The Capax Dei Foundation Award 2022

This year, our Foundation’s Award is granted to ITI Catholic University, Trumau (Austria)Card. Christoph von Schönborn (Grand Chancellor).

This award is part of Mirabile Dictu – International Catholic Film Festival, that takes place every year.

Past Years’ Awards

2021


GARBAGE BIN MEALS by Dr Satyakam Phukan (India)
While humanity has progressed and made complex systems for its existence, while these systems have boosted trade and commerce, while humanity has made inroads into the outer space, humanity has also retrogressed. A section of the humanity still lives the lives of scavenging animals in urban jungles, surviving on discarded rotten things.To the conventional psychiatrist they are all numbers. This is the contradiction and paradox before the humanity today. There are no actors in this film, everything is cent percent real, there is actually no director also, providence itself is the director, there is only the cinematographer, script writer and the editor.

2020


Formation by John “JP” Kloess (USA)


2019


Joseph Freinademetz, The First Saint to Ever Serve in Hong Kong by Lai Nor Ngan (Hong Kong).


2018


Benedict, in honor of the Truth – Produced by Rome Reports – Italy


2017


Syllabes Divines, Mystère sur la Prophétie de Jérémie, by P. Olivier-Thomas Vénard – ISRAEL
The Special Prize for Evangelization of the Capax Dei Foundation went to Father Olivier-Thomas Vénard OP, Deputy Director of the French Biblical and Archaeological School of Jerusalem, creator of the show “Syllabes Divines, Mystère sur la Prophétie de Jérémie” (Israel), now available in DVD.


2016


Kateri by James Kelty (U.S.A.) – a EWTN/James Kelty Production
A film about the life of Kateri Tekakwitha, the first Native American (squaw) canonized by Pope Benedict XVI in 2012. It’s an emblematic story of faith.

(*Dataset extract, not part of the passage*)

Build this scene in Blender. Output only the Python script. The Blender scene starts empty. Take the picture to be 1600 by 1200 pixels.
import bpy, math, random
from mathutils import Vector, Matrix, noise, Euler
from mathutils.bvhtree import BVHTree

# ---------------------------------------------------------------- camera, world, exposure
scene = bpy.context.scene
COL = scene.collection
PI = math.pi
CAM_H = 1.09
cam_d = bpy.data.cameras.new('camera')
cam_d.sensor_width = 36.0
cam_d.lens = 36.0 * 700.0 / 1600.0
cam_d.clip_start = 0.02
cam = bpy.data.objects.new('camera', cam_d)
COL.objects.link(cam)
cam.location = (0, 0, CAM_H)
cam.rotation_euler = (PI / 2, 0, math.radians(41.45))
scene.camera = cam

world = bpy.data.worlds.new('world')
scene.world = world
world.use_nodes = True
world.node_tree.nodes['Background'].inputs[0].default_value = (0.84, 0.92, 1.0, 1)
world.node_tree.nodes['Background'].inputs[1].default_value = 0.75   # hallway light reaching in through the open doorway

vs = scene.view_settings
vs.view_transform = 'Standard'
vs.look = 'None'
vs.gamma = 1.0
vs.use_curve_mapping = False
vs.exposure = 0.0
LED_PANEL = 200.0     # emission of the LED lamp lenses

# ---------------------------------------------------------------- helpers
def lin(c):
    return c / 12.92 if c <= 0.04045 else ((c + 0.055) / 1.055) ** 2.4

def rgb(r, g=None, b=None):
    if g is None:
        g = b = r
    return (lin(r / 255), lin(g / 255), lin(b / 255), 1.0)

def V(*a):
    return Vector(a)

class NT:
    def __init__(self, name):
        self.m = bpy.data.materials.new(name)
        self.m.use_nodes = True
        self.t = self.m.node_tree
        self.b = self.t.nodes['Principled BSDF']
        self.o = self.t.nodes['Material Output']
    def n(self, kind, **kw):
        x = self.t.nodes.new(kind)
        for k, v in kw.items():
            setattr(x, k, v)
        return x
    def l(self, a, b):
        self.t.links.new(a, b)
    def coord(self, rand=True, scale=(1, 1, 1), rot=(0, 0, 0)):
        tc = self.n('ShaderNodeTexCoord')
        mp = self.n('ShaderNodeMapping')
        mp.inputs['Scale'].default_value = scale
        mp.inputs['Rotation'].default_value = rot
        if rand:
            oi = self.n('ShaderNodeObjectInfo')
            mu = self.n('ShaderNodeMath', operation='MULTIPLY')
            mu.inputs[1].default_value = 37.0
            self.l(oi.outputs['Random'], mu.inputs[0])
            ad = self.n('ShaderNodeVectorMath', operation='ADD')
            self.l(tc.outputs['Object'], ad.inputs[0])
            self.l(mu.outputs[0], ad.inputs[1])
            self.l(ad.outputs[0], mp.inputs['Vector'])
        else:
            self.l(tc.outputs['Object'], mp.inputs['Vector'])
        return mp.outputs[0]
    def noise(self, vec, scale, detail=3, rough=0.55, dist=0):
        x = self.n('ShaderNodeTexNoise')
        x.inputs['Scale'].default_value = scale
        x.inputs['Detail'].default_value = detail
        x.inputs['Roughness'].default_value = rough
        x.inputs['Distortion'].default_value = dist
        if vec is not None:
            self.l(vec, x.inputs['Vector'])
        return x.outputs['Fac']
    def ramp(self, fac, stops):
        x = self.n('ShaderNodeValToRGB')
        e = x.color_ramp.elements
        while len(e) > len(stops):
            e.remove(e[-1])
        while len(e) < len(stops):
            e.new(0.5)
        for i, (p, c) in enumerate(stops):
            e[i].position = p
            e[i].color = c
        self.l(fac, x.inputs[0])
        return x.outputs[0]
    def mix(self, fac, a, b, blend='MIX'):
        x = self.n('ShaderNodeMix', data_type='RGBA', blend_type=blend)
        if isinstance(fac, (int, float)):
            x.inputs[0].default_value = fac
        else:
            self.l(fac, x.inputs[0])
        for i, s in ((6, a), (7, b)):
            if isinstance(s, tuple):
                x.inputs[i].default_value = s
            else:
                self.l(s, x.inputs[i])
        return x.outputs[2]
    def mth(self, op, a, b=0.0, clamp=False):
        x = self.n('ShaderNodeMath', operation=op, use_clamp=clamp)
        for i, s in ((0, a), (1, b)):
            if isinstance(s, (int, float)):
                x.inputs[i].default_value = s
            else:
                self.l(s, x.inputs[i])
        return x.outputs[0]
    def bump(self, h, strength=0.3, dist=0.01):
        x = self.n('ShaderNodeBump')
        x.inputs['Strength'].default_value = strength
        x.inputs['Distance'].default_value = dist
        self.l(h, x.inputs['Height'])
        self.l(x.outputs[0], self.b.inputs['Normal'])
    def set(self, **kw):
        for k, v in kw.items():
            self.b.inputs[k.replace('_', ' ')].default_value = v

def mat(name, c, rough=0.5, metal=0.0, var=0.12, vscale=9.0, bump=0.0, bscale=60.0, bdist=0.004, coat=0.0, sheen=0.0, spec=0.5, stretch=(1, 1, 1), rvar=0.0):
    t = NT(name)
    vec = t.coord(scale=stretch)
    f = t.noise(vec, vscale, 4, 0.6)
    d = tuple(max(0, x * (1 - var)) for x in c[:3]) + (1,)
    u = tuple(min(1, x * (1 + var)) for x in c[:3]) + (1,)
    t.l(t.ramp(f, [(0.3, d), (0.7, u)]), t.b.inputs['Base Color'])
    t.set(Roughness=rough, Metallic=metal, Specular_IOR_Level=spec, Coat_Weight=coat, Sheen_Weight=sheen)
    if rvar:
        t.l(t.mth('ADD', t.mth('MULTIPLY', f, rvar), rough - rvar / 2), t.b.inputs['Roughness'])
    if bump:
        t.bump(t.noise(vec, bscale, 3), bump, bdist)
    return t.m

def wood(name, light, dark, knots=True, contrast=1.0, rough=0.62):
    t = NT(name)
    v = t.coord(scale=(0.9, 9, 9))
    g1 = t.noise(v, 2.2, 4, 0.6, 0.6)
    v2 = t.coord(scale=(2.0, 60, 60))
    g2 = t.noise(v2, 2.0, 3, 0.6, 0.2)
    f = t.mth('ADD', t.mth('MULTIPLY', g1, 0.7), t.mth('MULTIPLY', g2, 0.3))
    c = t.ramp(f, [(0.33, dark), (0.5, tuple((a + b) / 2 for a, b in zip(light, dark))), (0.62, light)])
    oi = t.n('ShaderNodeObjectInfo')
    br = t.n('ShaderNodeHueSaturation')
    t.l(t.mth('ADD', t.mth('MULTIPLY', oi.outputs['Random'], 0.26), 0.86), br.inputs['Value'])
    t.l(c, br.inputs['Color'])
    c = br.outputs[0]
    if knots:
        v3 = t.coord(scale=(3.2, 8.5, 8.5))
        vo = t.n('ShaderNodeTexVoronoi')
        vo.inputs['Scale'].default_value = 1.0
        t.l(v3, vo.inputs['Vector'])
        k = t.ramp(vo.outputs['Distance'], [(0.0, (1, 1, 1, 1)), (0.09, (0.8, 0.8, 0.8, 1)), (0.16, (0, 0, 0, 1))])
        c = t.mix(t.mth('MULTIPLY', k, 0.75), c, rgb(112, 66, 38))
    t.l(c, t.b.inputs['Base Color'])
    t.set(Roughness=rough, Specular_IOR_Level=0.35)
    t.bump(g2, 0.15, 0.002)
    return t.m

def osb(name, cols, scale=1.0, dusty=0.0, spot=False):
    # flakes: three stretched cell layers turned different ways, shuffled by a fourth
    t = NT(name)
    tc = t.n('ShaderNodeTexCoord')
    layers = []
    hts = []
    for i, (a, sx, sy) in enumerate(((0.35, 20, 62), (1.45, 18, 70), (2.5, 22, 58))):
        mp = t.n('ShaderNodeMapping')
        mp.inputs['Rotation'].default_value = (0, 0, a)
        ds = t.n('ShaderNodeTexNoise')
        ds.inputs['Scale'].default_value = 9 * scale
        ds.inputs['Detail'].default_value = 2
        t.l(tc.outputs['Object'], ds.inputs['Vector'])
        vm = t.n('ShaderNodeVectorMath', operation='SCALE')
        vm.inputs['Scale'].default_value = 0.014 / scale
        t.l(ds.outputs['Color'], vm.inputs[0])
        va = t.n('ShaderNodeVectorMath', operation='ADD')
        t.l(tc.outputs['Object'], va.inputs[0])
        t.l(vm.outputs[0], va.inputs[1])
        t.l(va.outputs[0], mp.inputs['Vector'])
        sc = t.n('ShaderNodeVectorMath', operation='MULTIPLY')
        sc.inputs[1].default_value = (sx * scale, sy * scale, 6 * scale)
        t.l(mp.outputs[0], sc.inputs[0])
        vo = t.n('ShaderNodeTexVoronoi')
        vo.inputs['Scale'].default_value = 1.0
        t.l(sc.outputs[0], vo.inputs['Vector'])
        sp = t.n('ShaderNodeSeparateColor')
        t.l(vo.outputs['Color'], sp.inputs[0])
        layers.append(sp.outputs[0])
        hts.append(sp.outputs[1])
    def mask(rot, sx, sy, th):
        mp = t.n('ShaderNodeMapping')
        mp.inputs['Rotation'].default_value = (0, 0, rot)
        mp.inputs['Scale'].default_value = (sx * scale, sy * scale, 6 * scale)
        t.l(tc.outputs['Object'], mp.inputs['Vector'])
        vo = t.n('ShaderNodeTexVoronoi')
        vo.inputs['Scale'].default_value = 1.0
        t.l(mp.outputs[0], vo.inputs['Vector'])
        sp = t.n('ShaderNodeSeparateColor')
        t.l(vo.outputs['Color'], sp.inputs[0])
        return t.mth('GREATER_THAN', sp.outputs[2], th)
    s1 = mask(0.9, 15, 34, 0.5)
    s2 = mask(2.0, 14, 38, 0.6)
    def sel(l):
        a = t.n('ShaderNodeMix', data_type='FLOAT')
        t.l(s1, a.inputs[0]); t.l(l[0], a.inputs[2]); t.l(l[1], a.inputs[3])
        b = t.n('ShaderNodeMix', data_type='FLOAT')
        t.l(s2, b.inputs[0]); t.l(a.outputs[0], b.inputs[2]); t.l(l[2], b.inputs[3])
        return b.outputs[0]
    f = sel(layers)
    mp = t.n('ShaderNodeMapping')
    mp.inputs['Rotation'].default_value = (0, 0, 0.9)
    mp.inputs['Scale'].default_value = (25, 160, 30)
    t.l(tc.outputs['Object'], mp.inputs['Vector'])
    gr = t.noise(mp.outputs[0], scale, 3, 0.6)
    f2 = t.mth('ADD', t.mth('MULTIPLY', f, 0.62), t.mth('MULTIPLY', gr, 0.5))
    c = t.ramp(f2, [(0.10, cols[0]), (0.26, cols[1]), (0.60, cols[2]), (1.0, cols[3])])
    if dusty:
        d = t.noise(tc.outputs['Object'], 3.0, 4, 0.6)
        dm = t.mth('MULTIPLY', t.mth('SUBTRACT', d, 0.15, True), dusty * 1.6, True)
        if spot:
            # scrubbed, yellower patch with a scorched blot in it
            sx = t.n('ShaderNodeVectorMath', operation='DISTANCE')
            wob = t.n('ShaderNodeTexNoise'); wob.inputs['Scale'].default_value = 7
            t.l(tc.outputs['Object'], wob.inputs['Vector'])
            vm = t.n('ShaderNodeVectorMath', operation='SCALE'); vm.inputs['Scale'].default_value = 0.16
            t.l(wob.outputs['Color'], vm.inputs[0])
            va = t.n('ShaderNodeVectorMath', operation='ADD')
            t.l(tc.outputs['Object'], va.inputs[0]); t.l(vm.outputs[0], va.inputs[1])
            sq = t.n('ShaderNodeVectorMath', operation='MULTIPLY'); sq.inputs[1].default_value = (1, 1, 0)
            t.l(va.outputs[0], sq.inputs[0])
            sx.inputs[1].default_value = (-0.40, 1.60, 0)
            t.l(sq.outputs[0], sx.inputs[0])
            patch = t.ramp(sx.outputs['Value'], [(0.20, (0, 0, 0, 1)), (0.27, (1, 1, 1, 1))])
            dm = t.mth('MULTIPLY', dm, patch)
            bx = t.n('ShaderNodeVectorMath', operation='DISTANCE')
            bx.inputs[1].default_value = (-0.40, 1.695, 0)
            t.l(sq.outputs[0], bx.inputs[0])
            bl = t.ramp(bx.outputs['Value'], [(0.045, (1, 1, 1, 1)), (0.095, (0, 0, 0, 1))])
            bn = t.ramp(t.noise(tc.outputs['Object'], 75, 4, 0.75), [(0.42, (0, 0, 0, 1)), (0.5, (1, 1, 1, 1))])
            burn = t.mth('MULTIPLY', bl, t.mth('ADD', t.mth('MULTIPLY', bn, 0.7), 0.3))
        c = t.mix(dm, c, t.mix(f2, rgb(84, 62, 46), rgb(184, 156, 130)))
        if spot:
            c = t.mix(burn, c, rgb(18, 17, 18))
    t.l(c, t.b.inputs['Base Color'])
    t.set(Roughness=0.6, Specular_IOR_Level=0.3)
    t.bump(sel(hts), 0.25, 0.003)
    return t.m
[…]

Her name brings us to the tribe of the Mohawks, in which the saint was born in 1656, near Albany, not far from New York. Her father was a leader of the Iroquois, while her mother was Algonquin, but she found and converted the Christian faith. Four years later, the smallpox epidemic hit Kateri’s life, taking her parents away and leaving some injuries in her face and eyes. It is by 1675 that she gets closer to Christianity, when three French missionaries arrived in her village: Kateri was fascinated by these persons, so much to ask them for the baptism just one year after. However, her choice put her against her uncle, who hosted her since she was an orphan: she was left without food on Sunday, because she refused to work in order to sanctify the feast day; she refused to get married with a young redskin and remained a virgin. One of the missionaries recommended her one day to move close to Montreal, and to consecrate her life to the prayer in a St. Francis Xavier mission. After having made vow of chastity, in 1680, just 24 years old, a sudden illness brought her to the death, after which every sign of smallpox disappeared from her face.


2015


La Madonna del parto, docufiction by Alessandro Perrella (Italy)


2014


The series Catholicism by Father Robert Barron (USA)


2013


In Her Footsteps: The Story of Kateri Tekakwitha, di Matt Gallagher, produced by Salt and Light TV (Canada)


2012


Hay mucha gente buena by Antonio Cuadri (Spain)


2011


Capax Dei Foundation, committed in the sacred arts, has awarded a prize ex aequo to two masterpieces presented during the festival: “La città invisibile” (2010) by Giuseppe Tandoi, love story set and filmed in earthquake stricken Aquila, and “L’uomo del grano” by Giancarlo Baudena (2009), biography of Nazareno Strampelli (1866-1942), scientist who was able to greatly increase the productivity of the land for wheat cultures, thus fighting hunger in the world.